══ Data records

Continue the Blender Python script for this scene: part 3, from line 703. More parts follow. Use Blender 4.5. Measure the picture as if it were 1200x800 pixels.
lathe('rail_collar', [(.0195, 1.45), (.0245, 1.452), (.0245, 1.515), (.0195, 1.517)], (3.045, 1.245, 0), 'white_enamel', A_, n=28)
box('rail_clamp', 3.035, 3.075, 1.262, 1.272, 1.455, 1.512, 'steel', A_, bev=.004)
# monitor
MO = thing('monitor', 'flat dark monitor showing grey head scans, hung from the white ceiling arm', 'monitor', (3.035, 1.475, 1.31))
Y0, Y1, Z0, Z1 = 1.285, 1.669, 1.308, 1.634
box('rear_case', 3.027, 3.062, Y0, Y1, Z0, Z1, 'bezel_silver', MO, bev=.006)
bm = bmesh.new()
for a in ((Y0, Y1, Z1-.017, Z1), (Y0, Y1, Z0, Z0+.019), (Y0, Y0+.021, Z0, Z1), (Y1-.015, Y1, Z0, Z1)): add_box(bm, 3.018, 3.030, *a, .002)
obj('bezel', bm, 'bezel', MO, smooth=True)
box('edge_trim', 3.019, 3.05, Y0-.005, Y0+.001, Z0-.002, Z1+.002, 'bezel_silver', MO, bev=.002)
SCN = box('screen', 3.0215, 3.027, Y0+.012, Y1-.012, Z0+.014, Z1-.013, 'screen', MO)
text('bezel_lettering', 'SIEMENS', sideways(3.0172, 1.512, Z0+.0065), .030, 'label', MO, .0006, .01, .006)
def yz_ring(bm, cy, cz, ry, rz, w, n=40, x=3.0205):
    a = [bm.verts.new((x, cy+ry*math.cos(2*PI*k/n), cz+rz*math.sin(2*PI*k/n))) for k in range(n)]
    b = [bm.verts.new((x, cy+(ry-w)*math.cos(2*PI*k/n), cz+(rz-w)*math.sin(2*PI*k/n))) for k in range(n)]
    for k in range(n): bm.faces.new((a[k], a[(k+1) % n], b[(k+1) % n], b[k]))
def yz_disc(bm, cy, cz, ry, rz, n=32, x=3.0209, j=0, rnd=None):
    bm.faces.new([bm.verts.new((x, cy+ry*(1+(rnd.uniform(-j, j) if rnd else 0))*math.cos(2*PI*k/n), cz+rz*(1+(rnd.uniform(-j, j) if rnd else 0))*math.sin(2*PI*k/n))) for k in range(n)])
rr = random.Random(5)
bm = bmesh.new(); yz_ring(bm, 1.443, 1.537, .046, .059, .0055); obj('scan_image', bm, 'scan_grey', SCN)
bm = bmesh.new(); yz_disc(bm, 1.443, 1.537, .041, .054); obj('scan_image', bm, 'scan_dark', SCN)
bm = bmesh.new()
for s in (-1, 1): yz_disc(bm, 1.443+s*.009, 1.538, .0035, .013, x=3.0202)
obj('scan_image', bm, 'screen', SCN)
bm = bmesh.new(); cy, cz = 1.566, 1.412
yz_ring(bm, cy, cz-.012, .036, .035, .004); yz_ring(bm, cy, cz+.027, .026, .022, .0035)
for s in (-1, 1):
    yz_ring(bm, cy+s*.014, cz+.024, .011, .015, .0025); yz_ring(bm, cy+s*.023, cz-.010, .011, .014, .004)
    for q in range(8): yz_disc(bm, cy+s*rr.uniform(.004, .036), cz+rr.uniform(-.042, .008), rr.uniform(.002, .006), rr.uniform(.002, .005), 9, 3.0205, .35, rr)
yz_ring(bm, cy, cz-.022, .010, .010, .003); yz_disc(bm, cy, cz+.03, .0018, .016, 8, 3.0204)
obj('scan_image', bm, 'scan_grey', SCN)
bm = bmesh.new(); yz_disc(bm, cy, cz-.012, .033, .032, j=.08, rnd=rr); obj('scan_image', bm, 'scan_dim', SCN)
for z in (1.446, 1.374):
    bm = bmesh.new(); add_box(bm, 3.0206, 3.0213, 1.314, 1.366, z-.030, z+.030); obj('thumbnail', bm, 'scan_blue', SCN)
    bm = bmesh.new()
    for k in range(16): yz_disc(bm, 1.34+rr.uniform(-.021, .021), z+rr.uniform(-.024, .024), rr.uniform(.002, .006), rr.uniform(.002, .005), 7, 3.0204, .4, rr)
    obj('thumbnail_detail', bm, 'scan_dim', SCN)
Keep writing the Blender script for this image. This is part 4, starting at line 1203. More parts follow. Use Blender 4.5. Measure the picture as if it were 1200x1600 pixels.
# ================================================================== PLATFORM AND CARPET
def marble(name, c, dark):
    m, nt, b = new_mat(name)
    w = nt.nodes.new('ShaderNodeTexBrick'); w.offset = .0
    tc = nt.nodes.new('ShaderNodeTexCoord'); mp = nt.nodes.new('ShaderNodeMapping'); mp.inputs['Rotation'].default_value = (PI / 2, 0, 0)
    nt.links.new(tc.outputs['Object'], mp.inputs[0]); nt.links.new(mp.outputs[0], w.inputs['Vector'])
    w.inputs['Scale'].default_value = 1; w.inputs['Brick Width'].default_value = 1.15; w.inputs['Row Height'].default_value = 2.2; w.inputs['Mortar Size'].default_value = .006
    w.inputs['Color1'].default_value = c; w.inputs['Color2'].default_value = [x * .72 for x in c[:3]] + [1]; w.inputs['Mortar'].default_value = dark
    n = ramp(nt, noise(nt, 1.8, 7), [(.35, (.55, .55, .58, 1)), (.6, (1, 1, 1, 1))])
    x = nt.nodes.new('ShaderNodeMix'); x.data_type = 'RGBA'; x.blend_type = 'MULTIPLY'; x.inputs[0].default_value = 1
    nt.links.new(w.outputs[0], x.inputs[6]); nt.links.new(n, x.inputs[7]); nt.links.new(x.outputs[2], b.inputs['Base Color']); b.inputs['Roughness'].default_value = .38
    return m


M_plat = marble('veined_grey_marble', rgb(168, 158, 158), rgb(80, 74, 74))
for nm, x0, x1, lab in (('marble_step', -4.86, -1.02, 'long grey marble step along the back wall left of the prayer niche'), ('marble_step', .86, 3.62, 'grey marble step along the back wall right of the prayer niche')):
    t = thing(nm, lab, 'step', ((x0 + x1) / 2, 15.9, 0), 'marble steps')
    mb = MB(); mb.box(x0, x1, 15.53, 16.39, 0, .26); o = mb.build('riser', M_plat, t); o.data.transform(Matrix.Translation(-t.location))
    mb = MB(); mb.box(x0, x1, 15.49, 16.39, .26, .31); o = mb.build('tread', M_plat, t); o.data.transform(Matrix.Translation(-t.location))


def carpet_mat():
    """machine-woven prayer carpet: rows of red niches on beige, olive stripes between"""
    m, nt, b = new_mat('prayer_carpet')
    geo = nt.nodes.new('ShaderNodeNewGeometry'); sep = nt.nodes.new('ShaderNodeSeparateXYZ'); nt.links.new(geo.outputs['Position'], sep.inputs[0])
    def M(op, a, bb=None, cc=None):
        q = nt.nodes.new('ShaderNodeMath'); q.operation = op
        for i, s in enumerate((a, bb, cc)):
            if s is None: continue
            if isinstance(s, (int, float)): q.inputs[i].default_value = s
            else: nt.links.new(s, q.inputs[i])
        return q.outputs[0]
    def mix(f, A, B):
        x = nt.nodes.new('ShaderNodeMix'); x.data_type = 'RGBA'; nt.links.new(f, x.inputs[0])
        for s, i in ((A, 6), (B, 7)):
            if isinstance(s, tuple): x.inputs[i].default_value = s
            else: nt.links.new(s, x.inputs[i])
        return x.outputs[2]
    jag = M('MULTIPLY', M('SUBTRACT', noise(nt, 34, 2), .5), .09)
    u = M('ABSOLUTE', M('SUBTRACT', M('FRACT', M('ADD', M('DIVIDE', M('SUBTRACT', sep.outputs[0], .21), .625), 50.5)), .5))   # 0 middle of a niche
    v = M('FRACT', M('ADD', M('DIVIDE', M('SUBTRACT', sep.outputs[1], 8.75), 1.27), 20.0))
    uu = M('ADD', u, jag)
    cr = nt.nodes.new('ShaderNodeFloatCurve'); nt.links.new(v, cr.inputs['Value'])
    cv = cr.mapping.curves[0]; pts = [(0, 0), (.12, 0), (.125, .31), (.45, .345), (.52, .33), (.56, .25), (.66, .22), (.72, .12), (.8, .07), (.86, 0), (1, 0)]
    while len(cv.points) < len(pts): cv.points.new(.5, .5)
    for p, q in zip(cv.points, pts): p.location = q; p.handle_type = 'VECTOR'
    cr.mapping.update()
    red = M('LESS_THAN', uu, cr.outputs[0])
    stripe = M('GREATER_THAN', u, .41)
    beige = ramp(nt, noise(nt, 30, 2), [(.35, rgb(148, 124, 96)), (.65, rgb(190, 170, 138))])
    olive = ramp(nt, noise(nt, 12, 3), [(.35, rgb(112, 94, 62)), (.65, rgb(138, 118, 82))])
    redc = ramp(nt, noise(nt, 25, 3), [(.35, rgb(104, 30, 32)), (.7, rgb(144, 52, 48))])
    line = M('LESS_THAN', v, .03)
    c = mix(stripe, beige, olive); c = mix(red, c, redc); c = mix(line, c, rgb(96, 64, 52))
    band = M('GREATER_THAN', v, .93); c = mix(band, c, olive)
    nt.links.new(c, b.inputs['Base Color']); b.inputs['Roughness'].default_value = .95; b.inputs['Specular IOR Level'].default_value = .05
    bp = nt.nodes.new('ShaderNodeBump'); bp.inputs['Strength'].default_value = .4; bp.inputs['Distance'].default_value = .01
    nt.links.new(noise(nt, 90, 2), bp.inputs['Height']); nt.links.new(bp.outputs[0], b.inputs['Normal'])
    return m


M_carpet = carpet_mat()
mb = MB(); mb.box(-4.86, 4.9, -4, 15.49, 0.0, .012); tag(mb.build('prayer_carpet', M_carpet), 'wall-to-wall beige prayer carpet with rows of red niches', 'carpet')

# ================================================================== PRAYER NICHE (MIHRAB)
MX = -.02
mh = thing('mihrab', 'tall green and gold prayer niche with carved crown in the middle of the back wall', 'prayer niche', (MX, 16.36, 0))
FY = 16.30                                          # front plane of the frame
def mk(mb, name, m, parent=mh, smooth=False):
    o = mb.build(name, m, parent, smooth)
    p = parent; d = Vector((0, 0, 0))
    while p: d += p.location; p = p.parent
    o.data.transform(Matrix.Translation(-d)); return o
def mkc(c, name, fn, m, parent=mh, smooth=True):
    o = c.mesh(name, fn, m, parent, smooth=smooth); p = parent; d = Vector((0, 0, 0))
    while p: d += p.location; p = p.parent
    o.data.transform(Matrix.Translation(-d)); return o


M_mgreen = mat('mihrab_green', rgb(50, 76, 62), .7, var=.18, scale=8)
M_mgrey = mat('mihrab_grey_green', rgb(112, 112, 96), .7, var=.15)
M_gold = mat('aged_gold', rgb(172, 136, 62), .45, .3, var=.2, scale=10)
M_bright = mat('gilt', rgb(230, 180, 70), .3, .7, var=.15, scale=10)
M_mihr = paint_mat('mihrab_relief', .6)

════

Select every line in the records above that contains the word "picture".

Continue the Blender Python script for this scene: part 3, from line 703. More parts follow. Use Blender 4.5. Measure the picture as if it were 1200x800 pixels.
Keep writing the Blender script for this image. This is part 4, starting at line 1203. More parts follow. Use Blender 4.5. Measure the picture as if it were 1200x1600 pixels.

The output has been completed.